Refraction Periodic Trajectories in Central Mass Galaxies

TL;DR

This paper introduces a new dynamical system combining Keplerian and harmonic forces separated by a refraction interface, analyzing how interface geometry affects the stability and bifurcation of periodic orbits.

Contribution

It provides a local geometric condition for stability and a comprehensive analysis of bifurcations of periodic orbits in a novel two-region dynamical system.

Findings

Interface geometry influences orbit stability.

Complete bifurcation analysis for period one and two orbits.
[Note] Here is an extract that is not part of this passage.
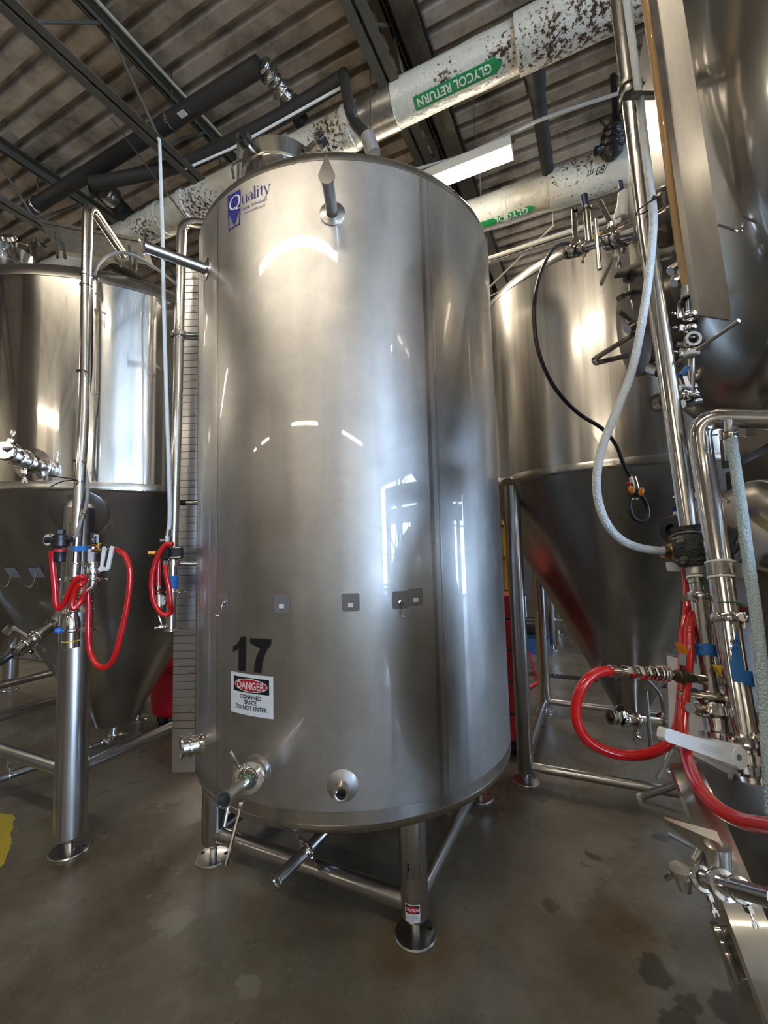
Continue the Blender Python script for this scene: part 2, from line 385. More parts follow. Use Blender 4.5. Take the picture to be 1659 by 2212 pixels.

System is integrable under radial symmetry of the interface.

Abstract

We consider a new type of dynamical systems of physical interest, where two different forces act in two complementary regions of the space, namely a Keplerian attractive center sits in the inner region, while an harmonic oscillator is acting in the outer one. In addition, the two regions are separated by an interface $\Sigma$, where a Snell's law of ray refraction holds. Trajectories concatenate arcs of Keplerian hyperbolae with harmonic ellipses, with a refraction at the boundary. When the interface also has a radial symmetry, then the system is integrable, and we are interested in the effect of the geometry of the interface on the stability and bifurcation of periodic orbits from the homotetic collision-ejection ones. We give local condition on the geometry of the interface for the stability and obtain a complete picture of stability and bifurcations in the elliptic case for period one and period two orbits.